* START *
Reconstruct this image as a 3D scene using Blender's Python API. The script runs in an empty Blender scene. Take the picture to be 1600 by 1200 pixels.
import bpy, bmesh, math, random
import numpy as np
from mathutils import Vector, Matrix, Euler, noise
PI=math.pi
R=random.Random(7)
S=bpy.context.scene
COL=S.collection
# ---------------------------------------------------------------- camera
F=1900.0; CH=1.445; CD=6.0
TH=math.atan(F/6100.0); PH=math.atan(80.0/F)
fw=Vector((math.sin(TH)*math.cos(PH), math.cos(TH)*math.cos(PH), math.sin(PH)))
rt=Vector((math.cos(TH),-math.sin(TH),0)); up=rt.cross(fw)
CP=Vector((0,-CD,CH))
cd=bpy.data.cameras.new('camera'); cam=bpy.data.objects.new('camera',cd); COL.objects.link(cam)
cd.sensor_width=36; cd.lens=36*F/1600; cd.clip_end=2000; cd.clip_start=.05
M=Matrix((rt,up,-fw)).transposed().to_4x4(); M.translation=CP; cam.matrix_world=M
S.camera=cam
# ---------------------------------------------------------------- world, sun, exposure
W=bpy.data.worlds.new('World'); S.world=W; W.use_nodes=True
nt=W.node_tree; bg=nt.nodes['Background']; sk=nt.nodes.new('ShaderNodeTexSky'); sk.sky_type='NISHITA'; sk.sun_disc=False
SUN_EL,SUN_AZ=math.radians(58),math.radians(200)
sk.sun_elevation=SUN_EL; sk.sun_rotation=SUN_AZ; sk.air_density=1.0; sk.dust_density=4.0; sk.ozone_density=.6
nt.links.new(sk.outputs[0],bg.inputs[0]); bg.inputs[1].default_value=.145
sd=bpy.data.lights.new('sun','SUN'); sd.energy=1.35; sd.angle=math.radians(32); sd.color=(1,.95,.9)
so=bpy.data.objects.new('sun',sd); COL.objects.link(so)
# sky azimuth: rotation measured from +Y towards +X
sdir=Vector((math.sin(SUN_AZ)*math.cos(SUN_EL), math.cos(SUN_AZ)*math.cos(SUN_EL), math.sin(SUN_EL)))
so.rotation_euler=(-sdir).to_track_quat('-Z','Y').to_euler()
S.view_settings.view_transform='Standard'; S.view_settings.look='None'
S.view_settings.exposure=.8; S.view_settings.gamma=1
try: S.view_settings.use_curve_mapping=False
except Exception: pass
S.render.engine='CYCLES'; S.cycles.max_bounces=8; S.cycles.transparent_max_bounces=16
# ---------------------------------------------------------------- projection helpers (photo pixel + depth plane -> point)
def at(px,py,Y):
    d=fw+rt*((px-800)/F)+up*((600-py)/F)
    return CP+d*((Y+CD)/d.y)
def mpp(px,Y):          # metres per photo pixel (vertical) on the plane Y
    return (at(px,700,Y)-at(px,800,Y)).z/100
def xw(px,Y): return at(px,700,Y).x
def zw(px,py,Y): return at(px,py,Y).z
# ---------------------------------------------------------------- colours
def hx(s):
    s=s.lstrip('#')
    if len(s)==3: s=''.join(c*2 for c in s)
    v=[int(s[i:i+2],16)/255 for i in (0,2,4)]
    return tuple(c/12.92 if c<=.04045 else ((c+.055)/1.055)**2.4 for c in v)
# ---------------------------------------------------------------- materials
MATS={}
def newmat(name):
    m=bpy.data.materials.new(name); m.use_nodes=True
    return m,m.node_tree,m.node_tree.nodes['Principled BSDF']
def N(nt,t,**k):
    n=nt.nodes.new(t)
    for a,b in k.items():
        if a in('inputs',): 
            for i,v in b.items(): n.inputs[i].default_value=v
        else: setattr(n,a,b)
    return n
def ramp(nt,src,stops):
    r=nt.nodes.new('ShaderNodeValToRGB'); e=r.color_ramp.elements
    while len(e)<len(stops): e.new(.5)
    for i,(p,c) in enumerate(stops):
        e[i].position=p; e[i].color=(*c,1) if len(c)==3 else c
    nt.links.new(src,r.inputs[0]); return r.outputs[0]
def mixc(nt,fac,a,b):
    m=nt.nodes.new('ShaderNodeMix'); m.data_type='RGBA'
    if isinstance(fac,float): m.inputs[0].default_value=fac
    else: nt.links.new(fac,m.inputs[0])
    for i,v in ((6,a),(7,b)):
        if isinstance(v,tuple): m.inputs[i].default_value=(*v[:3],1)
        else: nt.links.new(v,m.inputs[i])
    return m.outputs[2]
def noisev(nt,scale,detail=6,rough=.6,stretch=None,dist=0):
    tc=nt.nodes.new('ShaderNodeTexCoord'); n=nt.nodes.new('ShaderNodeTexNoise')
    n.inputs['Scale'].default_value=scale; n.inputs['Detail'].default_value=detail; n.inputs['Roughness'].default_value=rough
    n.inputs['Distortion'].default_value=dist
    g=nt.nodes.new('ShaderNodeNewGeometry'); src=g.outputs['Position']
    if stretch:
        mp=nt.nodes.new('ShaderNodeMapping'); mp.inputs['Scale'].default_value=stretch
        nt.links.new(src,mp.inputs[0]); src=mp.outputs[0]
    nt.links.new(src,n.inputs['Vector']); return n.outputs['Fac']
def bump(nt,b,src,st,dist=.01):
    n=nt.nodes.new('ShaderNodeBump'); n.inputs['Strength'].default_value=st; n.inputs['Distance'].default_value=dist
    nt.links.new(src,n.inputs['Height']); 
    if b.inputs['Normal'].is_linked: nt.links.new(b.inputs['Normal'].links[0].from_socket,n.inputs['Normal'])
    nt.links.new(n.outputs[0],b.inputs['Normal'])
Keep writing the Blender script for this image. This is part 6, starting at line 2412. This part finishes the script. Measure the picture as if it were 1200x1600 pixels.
* END *
# Problem statement
How many lines of the data contain the word "picture"? Answer with the number alone.

# Task answer
2